Monday, 12 December 2016

Can copyright prevent claims of self-plagiarism?


So, I had somewhat of a thought experiment idea.



I'll be honest: I define plagiarism as misrepresenting who wrote (or provided the ideas of) parts of your papers. I don't believe you can self-plagiarize. If the goal of the assignment is to teach you something, and you already learned it in the past (by writing a paper that fits), I see no point in the busy work of making the current paper different enough just for the sake of it.


I realized that in the US, authors are granted a copyright to their creative works by default. (Even if few of them realize this or ever claim copyright to their works.)

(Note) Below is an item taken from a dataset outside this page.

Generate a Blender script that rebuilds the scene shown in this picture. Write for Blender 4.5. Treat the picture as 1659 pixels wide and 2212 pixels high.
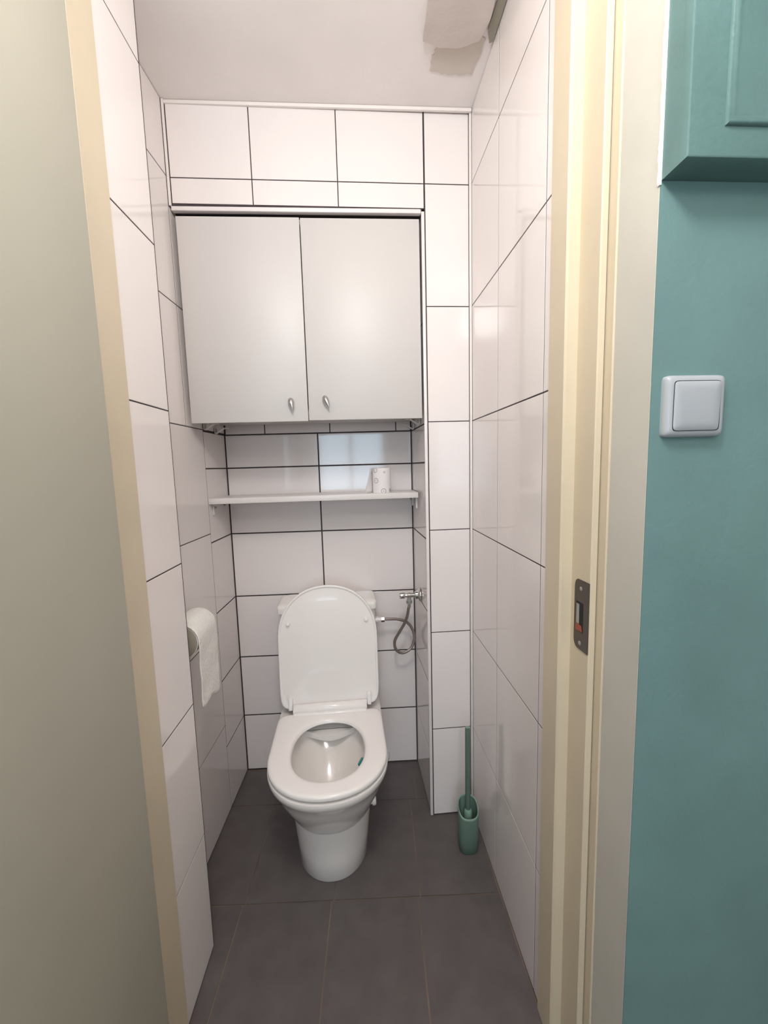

Could a student use their copyright of their works to prevent (or at least seriously restrict and complicate) faculty's checking of self-plagiarism in the future? Couldn't the student just not grant the right to copy their works? If the teacher/professor hands graded work back, then they would have no copy left, and if they don't, they would have to share that one original copy with everyone who wants to check a student for self-plagiarism.


Personally, I have never (in 3+ years) had a case where I could reuse (parts of) a paper. I haven't yet had instructor specify that assignments had to be written for that assignment only. If an instructor did specify that, I would follow their rules. I would, however, try to convince them to change their mind, and this thought experiment might be part of that discussion.